• Dataset extract
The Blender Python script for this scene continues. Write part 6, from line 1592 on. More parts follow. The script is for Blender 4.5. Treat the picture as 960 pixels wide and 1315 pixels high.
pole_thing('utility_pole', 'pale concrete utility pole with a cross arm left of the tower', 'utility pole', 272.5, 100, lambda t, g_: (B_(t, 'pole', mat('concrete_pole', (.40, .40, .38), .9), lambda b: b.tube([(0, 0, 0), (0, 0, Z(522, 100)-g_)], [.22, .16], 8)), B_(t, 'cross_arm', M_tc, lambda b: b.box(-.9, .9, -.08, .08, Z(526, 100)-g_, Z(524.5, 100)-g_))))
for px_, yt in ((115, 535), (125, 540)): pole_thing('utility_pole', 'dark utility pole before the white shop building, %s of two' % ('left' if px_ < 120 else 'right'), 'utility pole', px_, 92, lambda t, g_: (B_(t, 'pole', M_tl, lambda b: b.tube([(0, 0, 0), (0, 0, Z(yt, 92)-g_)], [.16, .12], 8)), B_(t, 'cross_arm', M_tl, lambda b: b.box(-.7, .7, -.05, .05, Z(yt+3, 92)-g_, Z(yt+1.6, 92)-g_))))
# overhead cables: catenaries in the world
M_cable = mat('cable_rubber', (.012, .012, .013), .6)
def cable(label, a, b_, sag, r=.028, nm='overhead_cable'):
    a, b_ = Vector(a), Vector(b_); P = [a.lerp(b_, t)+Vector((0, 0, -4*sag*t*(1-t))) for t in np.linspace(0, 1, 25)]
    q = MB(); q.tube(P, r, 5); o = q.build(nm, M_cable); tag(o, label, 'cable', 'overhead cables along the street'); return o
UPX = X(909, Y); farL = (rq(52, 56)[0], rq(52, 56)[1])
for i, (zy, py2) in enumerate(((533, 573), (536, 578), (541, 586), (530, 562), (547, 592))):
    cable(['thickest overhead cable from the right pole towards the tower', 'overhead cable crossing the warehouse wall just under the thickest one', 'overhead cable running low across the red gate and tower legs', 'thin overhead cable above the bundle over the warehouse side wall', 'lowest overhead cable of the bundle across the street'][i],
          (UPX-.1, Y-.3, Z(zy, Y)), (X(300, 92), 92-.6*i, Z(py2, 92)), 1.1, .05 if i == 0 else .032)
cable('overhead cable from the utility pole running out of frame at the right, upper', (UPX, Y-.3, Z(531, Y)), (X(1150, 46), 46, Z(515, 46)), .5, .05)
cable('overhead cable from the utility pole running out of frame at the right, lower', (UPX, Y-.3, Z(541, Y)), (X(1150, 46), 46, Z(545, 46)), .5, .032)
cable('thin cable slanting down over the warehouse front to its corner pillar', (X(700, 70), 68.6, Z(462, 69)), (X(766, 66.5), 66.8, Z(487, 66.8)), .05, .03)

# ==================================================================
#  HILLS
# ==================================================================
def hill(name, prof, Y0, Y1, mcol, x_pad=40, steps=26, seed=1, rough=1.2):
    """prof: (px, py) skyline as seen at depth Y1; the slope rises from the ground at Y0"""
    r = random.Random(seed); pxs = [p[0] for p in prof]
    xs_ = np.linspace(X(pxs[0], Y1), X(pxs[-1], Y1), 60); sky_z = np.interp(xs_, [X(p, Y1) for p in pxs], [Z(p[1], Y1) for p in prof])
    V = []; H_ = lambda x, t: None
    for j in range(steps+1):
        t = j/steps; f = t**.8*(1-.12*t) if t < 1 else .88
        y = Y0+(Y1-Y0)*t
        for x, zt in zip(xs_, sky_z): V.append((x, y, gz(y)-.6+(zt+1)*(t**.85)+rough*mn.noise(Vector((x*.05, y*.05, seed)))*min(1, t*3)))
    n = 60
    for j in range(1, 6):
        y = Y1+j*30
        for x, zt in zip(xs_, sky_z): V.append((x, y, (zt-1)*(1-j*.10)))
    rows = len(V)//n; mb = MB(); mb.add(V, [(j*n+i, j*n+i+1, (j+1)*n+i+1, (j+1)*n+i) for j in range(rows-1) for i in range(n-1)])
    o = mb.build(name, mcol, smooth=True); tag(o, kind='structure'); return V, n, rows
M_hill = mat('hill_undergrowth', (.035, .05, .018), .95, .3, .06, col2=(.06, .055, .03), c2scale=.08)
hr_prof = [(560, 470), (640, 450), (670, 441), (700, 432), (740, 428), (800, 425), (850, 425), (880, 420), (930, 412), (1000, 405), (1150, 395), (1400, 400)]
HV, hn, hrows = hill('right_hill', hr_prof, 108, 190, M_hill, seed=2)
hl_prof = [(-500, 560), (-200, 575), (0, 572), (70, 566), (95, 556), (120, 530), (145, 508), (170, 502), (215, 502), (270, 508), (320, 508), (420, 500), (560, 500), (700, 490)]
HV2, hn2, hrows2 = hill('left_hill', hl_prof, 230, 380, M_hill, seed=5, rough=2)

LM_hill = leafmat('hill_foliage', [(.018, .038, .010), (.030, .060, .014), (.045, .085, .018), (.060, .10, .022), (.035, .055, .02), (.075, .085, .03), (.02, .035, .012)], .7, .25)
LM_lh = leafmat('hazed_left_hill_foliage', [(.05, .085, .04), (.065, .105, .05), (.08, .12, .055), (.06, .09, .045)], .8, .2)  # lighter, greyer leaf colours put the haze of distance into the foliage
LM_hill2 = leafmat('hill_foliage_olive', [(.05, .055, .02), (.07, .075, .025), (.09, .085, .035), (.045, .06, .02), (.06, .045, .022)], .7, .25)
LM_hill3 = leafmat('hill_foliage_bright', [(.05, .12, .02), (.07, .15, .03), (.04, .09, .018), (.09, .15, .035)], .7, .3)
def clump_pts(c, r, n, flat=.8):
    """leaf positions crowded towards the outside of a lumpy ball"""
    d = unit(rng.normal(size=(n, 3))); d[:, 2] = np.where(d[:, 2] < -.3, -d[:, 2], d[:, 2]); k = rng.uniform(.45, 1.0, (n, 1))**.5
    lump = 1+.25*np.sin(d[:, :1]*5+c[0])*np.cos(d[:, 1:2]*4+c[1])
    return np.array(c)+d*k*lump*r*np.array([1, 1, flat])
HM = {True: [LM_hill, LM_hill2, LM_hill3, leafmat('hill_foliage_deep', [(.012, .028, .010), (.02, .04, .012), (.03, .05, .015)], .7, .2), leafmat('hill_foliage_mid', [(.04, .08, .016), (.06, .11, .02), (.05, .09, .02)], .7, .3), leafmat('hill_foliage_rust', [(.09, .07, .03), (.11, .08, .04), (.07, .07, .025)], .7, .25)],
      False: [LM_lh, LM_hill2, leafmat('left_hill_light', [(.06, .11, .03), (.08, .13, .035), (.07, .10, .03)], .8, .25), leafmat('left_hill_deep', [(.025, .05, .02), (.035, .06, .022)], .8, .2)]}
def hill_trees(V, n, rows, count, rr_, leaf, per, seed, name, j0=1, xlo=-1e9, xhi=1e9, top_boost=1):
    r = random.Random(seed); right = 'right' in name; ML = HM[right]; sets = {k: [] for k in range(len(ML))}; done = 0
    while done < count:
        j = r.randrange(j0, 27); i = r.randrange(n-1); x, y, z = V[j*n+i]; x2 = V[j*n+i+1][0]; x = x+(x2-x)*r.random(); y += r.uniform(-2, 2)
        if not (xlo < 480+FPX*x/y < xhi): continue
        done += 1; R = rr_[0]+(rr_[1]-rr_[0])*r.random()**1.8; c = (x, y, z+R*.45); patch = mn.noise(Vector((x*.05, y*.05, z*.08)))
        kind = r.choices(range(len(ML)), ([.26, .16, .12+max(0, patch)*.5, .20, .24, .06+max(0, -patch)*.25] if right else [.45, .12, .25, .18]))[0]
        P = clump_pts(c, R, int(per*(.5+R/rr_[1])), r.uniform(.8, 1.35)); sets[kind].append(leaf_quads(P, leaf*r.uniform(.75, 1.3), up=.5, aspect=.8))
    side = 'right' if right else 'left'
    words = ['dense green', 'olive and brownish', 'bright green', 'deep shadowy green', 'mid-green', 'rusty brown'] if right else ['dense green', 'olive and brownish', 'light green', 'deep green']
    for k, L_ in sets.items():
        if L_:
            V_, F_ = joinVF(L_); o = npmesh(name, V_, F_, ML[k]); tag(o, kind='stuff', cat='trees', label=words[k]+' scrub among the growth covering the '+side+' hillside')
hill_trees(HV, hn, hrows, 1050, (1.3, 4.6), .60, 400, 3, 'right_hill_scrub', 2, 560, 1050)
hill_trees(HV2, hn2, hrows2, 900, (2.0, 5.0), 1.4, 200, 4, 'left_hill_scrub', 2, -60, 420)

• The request
In the listing above, find the lines holding the word "from" and copy them.

• Exercise response
The Blender Python script for this scene continues. Write part 6, from line 1592 on. More parts follow. The script is for Blender 4.5. Treat the picture as 960 pixels wide and 1315 pixels high.
    cable(['thickest overhead cable from the right pole towards the tower', 'overhead cable crossing the warehouse wall just under the thickest one', 'overhead cable running low across the red gate and tower legs', 'thin overhead cable above the bundle over the warehouse side wall', 'lowest overhead cable of the bundle across the street'][i],
cable('overhead cable from the utility pole running out of frame at the right, upper', (UPX, Y-.3, Z(531, Y)), (X(1150, 46), 46, Z(515, 46)), .5, .05)
cable('overhead cable from the utility pole running out of frame at the right, lower', (UPX, Y-.3, Z(541, Y)), (X(1150, 46), 46, Z(545, 46)), .5, .032)
    """prof: (px, py) skyline as seen at depth Y1; the slope rises from the ground at Y0"""